This question involves analyzing entropy changes during the phase transition of water from liquid to gas at its boiling point (100°C) and standard pressure (1 atm).

Step 1: Understanding Entropy

Entropy (S) is a measure of disorder or randomness in a system. The change in entropy (ΔS) indicates how the disorder changes during a process.

• ΔS > 0 means an increase in disorder (positive entropy change).
• ΔS < 0 means a decrease in disorder (negative entropy change).

Step 2: Analyzing ΔS_system

The system is the water itself. The process is:

$H_{2}O\left(\ell \right)\to H_{2}O\left(g\right)$

When liquid water turns into water vapor, the molecules become far more disordered and have greater freedom of movement. Therefore, the entropy of the system increases.

$\Delta S_{system}>0$

Step 3: Analyzing ΔS_surroundings

The surroundings are everything outside the system. For vaporization to occur, heat must be absorbed from the surroundings. This heat is the enthalpy of vaporization (ΔH_vap), which is positive (endothermic process).

The entropy change of the surroundings is related to the heat transferred (q) and the temperature (T) by the formula:

$\Delta S_{surroundings}=-\frac{\Delta H_{vap}}{T}$

Since ΔH_vap is positive, the expression -ΔH_vap/T is negative.

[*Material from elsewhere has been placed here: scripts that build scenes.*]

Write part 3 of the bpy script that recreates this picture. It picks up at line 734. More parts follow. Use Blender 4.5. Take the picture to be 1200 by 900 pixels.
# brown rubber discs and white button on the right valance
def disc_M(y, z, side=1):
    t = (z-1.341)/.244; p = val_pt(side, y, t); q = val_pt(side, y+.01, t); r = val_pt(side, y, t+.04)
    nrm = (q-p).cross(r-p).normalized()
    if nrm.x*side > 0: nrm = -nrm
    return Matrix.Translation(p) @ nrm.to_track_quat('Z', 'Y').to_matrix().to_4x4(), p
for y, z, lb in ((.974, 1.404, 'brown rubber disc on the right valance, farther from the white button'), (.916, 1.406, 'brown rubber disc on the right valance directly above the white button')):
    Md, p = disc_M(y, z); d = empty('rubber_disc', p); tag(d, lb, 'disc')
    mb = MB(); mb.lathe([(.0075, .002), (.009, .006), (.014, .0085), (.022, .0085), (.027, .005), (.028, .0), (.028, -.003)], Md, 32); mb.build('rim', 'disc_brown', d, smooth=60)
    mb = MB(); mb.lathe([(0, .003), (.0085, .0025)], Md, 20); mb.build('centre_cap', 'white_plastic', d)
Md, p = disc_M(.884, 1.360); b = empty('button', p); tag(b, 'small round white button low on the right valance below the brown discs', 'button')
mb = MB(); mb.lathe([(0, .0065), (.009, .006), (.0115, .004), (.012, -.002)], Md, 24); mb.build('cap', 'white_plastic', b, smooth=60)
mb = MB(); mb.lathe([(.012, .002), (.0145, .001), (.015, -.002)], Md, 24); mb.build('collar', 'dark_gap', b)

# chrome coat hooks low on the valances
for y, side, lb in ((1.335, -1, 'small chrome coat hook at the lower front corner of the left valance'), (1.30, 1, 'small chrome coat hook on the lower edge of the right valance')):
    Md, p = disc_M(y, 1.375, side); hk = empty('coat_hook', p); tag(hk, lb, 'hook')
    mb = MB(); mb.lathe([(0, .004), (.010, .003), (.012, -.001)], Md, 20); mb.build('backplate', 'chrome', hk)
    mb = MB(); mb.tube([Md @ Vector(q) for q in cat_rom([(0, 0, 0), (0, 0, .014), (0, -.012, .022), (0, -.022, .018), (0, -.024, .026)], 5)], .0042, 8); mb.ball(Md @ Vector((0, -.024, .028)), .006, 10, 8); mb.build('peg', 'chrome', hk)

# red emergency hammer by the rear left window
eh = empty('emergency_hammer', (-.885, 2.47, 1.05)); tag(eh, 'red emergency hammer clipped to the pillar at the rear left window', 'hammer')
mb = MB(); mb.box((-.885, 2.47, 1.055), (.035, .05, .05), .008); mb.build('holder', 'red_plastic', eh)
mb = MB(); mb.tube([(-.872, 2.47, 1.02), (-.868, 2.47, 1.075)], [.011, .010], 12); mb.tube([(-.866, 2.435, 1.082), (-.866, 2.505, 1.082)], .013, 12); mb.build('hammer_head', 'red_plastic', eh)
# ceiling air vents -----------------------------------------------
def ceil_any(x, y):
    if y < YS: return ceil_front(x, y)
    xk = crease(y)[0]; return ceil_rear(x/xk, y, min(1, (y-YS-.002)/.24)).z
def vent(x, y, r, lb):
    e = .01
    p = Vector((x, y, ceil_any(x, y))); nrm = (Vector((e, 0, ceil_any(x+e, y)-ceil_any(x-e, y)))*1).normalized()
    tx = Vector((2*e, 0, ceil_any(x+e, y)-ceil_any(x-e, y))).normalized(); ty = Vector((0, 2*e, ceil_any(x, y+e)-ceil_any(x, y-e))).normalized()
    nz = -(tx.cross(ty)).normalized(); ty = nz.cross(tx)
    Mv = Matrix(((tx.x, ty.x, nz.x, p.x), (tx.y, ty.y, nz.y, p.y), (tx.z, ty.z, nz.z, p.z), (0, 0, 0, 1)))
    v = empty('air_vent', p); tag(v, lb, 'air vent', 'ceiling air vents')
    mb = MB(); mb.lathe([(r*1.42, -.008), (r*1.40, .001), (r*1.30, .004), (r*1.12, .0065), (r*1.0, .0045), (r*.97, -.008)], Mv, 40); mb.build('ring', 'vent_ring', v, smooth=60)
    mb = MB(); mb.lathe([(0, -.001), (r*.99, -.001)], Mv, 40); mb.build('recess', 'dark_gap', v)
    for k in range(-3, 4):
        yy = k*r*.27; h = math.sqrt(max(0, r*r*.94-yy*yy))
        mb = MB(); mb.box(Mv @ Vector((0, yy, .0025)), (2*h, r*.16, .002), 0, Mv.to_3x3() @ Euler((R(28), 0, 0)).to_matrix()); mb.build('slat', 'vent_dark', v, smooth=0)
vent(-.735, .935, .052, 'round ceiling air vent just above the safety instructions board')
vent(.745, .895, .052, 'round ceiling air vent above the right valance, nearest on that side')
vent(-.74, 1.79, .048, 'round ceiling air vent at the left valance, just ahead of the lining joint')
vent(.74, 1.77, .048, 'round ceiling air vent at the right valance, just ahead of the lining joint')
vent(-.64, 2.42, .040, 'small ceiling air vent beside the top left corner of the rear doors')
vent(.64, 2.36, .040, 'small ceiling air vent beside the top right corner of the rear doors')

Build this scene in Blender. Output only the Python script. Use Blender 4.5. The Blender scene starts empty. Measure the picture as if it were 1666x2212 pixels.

$\Delta S_{surroundings}<0$

Step 4: Final Answer

Combining both analyses:

• ΔS_system > 0 (entropy of water increases)
• ΔS_surroundings < 0 (entropy of surroundings decreases)

Therefore, the correct choice is: $\Delta S_{system}>0$ and $\Delta S_{surroundings}<0$

Related Topics & Formulae

Entropy (S): A thermodynamic state function that measures the disorder or randomness of a system.

Second Law of Thermodynamics: The total entropy of an isolated system can never decrease over time.

Key Formula for Surroundings: For a process at constant temperature and pressure, the entropy change of the surroundings is given by $\Delta S_{surr}=-\frac{\Delta H_{system}}{T}$, where ΔH is the enthalpy change of the system.